Doğan: "Pass beantragen unmöglich"
Inzwischen ist sie wieder zurück in Deutschland. "Wir sind jetzt hier, aber unser Herz ist drüben", sagt sie. "Wir haben keinen Schlaf." Die Familie ihres Mannes, die gemeinsam mit ihnen das Erdbeben erlebt hat, würde sie nun gerne für 90 Tage nach Deutschland holen. "Wir möchten, dass sie sich zumindest ein bisschen erholen, eine Auszeit haben, in einem warmen Haus sind, und wieder zurückgehen", so Doğan.

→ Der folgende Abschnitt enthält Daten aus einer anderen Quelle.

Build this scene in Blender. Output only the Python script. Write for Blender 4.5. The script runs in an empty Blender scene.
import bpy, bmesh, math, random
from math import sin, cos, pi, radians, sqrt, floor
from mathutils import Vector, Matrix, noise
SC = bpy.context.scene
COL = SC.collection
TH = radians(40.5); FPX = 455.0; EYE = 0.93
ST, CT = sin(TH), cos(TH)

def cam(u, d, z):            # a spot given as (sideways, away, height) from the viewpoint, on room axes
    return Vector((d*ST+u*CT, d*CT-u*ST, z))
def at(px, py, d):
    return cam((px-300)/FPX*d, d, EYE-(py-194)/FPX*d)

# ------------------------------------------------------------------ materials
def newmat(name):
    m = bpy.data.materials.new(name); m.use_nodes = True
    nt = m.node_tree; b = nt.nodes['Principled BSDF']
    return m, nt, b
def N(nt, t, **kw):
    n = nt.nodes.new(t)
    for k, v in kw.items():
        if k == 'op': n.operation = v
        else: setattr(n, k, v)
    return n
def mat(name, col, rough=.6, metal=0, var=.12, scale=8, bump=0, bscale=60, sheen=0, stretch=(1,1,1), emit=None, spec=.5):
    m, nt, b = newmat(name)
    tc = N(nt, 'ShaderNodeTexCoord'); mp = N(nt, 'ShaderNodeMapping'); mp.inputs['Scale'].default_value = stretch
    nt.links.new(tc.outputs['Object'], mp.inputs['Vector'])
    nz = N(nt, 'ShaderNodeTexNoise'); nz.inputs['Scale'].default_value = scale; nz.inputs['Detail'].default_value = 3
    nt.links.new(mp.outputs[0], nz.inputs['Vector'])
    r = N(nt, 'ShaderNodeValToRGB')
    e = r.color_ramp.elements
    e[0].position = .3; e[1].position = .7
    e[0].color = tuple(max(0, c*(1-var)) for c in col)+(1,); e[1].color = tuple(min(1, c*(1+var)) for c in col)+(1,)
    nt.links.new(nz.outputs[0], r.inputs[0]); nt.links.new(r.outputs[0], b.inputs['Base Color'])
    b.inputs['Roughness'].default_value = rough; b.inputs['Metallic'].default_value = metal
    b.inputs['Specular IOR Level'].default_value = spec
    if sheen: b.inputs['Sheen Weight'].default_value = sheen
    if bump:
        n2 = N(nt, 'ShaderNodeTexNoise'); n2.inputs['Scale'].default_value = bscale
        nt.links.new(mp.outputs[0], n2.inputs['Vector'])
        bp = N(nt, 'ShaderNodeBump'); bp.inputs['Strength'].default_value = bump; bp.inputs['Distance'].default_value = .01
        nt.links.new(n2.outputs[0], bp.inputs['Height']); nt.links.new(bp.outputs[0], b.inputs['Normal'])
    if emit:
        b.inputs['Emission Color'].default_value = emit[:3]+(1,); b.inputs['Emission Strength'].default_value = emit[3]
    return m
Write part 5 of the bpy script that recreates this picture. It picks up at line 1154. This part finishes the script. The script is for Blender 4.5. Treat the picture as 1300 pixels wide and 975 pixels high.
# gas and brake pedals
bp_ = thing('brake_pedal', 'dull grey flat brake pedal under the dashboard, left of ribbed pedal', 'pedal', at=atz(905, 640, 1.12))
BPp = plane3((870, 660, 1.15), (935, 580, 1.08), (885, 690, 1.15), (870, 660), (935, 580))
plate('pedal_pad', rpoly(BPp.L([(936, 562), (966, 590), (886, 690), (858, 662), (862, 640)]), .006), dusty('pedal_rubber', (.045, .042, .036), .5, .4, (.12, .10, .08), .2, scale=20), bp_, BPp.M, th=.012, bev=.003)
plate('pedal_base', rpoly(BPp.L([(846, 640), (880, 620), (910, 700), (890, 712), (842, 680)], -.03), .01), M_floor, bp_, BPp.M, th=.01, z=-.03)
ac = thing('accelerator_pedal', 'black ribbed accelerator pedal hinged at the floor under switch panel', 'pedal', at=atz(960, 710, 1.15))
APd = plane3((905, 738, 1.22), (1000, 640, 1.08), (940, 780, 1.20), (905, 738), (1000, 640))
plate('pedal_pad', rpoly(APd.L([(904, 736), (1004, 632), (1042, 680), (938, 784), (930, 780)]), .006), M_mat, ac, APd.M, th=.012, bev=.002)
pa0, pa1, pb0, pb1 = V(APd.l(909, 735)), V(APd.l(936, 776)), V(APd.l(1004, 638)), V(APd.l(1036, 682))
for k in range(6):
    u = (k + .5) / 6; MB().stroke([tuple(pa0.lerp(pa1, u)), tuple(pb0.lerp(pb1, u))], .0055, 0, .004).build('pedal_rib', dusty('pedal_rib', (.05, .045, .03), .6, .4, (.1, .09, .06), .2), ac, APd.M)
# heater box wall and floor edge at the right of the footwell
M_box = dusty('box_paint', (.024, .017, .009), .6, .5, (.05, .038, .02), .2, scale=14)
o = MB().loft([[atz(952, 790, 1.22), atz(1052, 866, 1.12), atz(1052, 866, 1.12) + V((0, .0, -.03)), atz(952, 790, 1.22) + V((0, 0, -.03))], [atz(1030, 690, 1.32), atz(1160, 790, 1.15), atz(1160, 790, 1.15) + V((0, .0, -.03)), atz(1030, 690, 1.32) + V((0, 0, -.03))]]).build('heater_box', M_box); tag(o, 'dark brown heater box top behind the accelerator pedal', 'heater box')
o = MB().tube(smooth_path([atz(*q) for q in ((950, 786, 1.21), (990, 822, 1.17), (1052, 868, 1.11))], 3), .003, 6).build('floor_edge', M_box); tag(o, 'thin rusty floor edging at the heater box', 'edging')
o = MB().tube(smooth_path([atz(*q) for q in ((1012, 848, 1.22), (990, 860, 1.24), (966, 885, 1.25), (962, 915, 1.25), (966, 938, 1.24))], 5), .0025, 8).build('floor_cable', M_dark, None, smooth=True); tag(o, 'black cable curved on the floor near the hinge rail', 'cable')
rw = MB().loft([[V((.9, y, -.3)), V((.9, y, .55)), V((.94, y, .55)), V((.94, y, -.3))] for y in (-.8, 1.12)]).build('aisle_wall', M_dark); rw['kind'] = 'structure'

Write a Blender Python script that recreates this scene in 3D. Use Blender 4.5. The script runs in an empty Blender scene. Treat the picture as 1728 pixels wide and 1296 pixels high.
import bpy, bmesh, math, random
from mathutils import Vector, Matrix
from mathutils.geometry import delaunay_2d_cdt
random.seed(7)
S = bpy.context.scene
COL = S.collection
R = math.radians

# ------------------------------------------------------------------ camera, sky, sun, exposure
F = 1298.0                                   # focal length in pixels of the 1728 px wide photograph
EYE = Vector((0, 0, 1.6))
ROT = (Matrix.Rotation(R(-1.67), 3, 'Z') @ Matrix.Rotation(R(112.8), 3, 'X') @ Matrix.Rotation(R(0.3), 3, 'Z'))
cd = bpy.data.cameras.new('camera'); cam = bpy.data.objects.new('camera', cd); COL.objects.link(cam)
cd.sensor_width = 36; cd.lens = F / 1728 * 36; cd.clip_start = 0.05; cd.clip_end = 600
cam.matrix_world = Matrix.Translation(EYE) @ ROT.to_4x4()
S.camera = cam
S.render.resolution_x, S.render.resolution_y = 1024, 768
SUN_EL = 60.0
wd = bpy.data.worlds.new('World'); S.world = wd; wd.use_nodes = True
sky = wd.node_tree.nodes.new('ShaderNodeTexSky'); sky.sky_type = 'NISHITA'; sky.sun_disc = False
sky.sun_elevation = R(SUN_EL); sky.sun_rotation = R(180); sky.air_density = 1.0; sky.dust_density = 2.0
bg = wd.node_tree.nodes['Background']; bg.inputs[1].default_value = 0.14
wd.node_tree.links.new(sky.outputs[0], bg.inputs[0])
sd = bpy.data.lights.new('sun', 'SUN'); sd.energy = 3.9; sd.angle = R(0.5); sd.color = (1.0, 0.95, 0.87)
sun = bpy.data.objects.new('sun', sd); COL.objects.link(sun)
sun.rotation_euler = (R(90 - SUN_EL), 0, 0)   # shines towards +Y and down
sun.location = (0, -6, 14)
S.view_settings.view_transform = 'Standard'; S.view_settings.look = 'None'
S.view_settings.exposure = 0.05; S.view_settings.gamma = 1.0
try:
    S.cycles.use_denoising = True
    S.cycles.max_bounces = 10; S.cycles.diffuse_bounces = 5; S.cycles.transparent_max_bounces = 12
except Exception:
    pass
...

Ihr Antrag wird von der Ausländerbehörde abgelehnt. "Die haben uns dann gesagt, dass das nicht möglich ist, dass die erst einen Pass beantragen müssen und erst dann hierher kommen können. Was in dieser Situation natürlich unmöglich ist", sagt Doğan. "Es gibt ja kein Amt. Es gibt keine Stadt. Die sind mit Schlafanzügen auf der Straße. Also wie kann man sich das vorstellen, dass das klappen soll?"
Aufnahme "unbürokratisch, aber weiter geordnet"
Die Bundesregierung hatte am Montag mitgeteilt, sie wolle die Aufnahme von Erdbeben-Betroffenen aus der Türkei in Deutschland "unbürokratisch, aber weiter geordnet" gestalten. Allerdings müssten als Voraussetzung Menschen, die Betroffene in Deutschland aufnehmen wollen, dafür eine Verpflichtungserklärung abgeben, "dass sie für ihre Angehörigen sorgen werden". Diese Erklärung wollte auch Doğan unterschreiben. Auch dem Auswärtigen Amt zufolge ist es ein Problem, dass einige Betroffene über keine Pässe mehr verfügen. Für die Ausstellung neuer Papiere seien die türkischen Behörden zuständig, sagte der Sprecher.
Keine einfache Lösung gebe es für eine Aufnahme von Menschen aus Syrien, da Deutschland dort nicht diplomatisch vertreten sei. Anträge auf Einreise müssten wie üblich "in Botschaften in der Region" gestellt werden.
Zehntausende Staatsangehörige aus Syrien und Türkei in RLP
Laut dem rheinland-pfälzischen Integrationsministerium leben rund 60.000 türkische und knapp 50.000 syrische Staatsangehörige in Rheinland-Pfalz. Angehörige erkundigten sich bereits bei unterschiedlichen Stellen im Land über Einreisemöglichkeiten für ihre Familienangehörigen. Das Ministerium teilte dem SWR mit, es gehe um eine schnelle humanitäre Reaktion.
Visaverfahren beschleunigen
Es gehe jetzt darum, Visaverfahren zu beschleunigen und die Einreise unter humanitären Gesichtspunkten zu erleichtern, so das Ministerium. Insbesondere für Menschen, die zu ihren Verwandten nach Deutschland kommen wollen. Das Integrationsministerium sei mit zahlreichen insbesondere türkisch-stämmigen Communities in regem Kontakt. Zum Beispiel mit der Alevitischen Gemeinde und der Türkischen Gemeinde Rheinland-Pfalz.
Sobald die Einzelheiten zu einer erleichterten Einreise vorliegen, werde das Ministerium darüber informieren. Als Ansprechpartner stünden neben den Ausländerbehörden insbesondere die vom Land finanzierten Migrationsfachdienste und Migrationsberatungsstellen sowie die Migrantenorganisationen zur Verfügung.
Private Hilfe "überwältigend"
Die private Hilfeleistung ist nach Angaben des Ministeriums überwältigend. Auch Doğan und ihr Mann versuchen jetzt, die Betroffenen auf anderen Wegen von Deutschland aus zu unterstützen. "Wir haben das Möglichste versucht. Fakt und klar ist, dass es ohne Reisepass nicht geht", sagt sie. "Unser Ziel ist jetzt, hier von Deutschland aus zu helfen, wo wir helfen können."